**GOAL:** Repeat each line of the material exactly.

**RECORDED DATA:**
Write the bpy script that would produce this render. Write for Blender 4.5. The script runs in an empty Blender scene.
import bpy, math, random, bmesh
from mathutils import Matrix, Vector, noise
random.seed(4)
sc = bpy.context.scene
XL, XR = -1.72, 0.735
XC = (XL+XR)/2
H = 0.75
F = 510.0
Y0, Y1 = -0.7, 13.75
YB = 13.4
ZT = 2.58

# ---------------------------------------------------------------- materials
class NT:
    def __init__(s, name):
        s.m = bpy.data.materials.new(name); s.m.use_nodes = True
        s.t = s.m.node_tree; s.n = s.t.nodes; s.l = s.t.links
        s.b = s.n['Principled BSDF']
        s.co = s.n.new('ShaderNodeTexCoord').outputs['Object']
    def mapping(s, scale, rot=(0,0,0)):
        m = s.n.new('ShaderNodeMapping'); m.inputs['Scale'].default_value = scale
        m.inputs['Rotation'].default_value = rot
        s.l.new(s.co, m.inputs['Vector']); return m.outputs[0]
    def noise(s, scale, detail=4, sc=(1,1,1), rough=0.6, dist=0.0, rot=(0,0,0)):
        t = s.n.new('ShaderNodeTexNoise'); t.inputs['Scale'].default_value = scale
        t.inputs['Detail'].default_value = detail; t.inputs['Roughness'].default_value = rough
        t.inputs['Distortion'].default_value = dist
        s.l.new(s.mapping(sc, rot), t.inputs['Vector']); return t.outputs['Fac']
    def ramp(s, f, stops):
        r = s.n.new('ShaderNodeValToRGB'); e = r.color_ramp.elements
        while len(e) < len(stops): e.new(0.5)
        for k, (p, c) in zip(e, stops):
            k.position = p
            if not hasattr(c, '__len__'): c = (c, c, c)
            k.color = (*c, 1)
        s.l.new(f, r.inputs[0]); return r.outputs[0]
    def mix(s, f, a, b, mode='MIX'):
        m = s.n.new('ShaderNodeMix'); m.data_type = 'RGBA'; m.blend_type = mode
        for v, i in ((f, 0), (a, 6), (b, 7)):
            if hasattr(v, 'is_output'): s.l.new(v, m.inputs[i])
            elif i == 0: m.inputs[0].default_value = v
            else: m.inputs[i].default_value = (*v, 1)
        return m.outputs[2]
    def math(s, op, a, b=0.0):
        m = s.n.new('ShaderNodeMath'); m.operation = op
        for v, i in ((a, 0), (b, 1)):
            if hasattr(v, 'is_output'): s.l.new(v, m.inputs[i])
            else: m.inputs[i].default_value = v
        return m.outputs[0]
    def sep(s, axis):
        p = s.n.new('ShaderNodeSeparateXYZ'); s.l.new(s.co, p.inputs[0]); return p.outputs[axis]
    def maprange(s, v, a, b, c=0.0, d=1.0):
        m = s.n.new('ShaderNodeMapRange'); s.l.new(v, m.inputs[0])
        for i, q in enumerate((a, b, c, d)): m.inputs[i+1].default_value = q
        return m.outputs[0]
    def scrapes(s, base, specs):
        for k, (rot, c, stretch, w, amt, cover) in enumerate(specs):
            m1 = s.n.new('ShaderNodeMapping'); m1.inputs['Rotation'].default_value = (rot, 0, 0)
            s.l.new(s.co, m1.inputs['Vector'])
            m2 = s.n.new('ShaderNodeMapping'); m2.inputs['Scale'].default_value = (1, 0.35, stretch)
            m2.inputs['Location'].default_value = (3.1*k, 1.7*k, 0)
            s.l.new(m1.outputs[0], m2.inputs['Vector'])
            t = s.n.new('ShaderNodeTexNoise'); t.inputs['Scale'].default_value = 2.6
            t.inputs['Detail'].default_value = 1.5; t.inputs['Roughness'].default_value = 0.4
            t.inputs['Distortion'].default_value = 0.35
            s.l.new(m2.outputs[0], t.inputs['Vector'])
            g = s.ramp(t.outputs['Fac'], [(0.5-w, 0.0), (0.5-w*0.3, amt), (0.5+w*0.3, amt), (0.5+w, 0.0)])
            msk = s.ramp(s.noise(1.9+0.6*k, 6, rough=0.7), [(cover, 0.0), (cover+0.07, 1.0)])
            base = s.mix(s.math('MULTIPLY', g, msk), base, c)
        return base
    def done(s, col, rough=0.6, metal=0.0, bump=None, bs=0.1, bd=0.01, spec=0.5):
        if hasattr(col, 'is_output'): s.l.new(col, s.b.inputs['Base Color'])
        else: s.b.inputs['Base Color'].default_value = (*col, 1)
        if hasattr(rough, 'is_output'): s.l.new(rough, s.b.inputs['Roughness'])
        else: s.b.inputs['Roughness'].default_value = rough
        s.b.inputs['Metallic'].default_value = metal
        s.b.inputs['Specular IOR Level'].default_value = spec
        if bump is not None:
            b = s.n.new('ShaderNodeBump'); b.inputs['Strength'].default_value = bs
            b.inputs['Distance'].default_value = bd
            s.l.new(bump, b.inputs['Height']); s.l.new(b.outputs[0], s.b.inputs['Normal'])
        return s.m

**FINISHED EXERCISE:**
Write the bpy script that would produce this render. Write for Blender 4.5. The script runs in an empty Blender scene.
import bpy, math, random, bmesh
from mathutils import Matrix, Vector, noise
random.seed(4)
sc = bpy.context.scene
XL, XR = -1.72, 0.735
XC = (XL+XR)/2
H = 0.75
F = 510.0
Y0, Y1 = -0.7, 13.75
YB = 13.4
ZT = 2.58

# ---------------------------------------------------------------- materials
class NT:
    def __init__(s, name):
        s.m = bpy.data.materials.new(name); s.m.use_nodes = True
        s.t = s.m.node_tree; s.n = s.t.nodes; s.l = s.t.links
        s.b = s.n['Principled BSDF']
        s.co = s.n.new('ShaderNodeTexCoord').outputs['Object']
    def mapping(s, scale, rot=(0,0,0)):
        m = s.n.new('ShaderNodeMapping'); m.inputs['Scale'].default_value = scale
        m.inputs['Rotation'].default_value = rot
        s.l.new(s.co, m.inputs['Vector']); return m.outputs[0]
    def noise(s, scale, detail=4, sc=(1,1,1), rough=0.6, dist=0.0, rot=(0,0,0)):
        t = s.n.new('ShaderNodeTexNoise'); t.inputs['Scale'].default_value = scale
        t.inputs['Detail'].default_value = detail; t.inputs['Roughness'].default_value = rough
        t.inputs['Distortion'].default_value = dist
        s.l.new(s.mapping(sc, rot), t.inputs['Vector']); return t.outputs['Fac']
    def ramp(s, f, stops):
        r = s.n.new('ShaderNodeValToRGB'); e = r.color_ramp.elements
        while len(e) < len(stops): e.new(0.5)
        for k, (p, c) in zip(e, stops):
            k.position = p
            if not hasattr(c, '__len__'): c = (c, c, c)
            k.color = (*c, 1)
        s.l.new(f, r.inputs[0]); return r.outputs[0]
    def mix(s, f, a, b, mode='MIX'):
        m = s.n.new('ShaderNodeMix'); m.data_type = 'RGBA'; m.blend_type = mode
        for v, i in ((f, 0), (a, 6), (b, 7)):
            if hasattr(v, 'is_output'): s.l.new(v, m.inputs[i])
            elif i == 0: m.inputs[0].default_value = v
            else: m.inputs[i].default_value = (*v, 1)
        return m.outputs[2]
    def math(s, op, a, b=0.0):
        m = s.n.new('ShaderNodeMath'); m.operation = op
        for v, i in ((a, 0), (b, 1)):
            if hasattr(v, 'is_output'): s.l.new(v, m.inputs[i])
            else: m.inputs[i].default_value = v
        return m.outputs[0]
    def sep(s, axis):
        p = s.n.new('ShaderNodeSeparateXYZ'); s.l.new(s.co, p.inputs[0]); return p.outputs[axis]
    def maprange(s, v, a, b, c=0.0, d=1.0):
        m = s.n.new('ShaderNodeMapRange'); s.l.new(v, m.inputs[0])
        for i, q in enumerate((a, b, c, d)): m.inputs[i+1].default_value = q
        return m.outputs[0]
    def scrapes(s, base, specs):
        for k, (rot, c, stretch, w, amt, cover) in enumerate(specs):
            m1 = s.n.new('ShaderNodeMapping'); m1.inputs['Rotation'].default_value = (rot, 0, 0)
            s.l.new(s.co, m1.inputs['Vector'])
            m2 = s.n.new('ShaderNodeMapping'); m2.inputs['Scale'].default_value = (1, 0.35, stretch)
            m2.inputs['Location'].default_value = (3.1*k, 1.7*k, 0)
            s.l.new(m1.outputs[0], m2.inputs['Vector'])
            t = s.n.new('ShaderNodeTexNoise'); t.inputs['Scale'].default_value = 2.6
            t.inputs['Detail'].default_value = 1.5; t.inputs['Roughness'].default_value = 0.4
            t.inputs['Distortion'].default_value = 0.35
            s.l.new(m2.outputs[0], t.inputs['Vector'])
            g = s.ramp(t.outputs['Fac'], [(0.5-w, 0.0), (0.5-w*0.3, amt), (0.5+w*0.3, amt), (0.5+w, 0.0)])
            msk = s.ramp(s.noise(1.9+0.6*k, 6, rough=0.7), [(cover, 0.0), (cover+0.07, 1.0)])
            base = s.mix(s.math('MULTIPLY', g, msk), base, c)
        return base
    def done(s, col, rough=0.6, metal=0.0, bump=None, bs=0.1, bd=0.01, spec=0.5):
        if hasattr(col, 'is_output'): s.l.new(col, s.b.inputs['Base Color'])
        else: s.b.inputs['Base Color'].default_value = (*col, 1)
        if hasattr(rough, 'is_output'): s.l.new(rough, s.b.inputs['Roughness'])
        else: s.b.inputs['Roughness'].default_value = rough
        s.b.inputs['Metallic'].default_value = metal
        s.b.inputs['Specular IOR Level'].default_value = spec
        if bump is not None:
            b = s.n.new('ShaderNodeBump'); b.inputs['Strength'].default_value = bs
            b.inputs['Distance'].default_value = bd
            s.l.new(bump, b.inputs['Height']); s.l.new(b.outputs[0], s.b.inputs['Normal'])
        return s.m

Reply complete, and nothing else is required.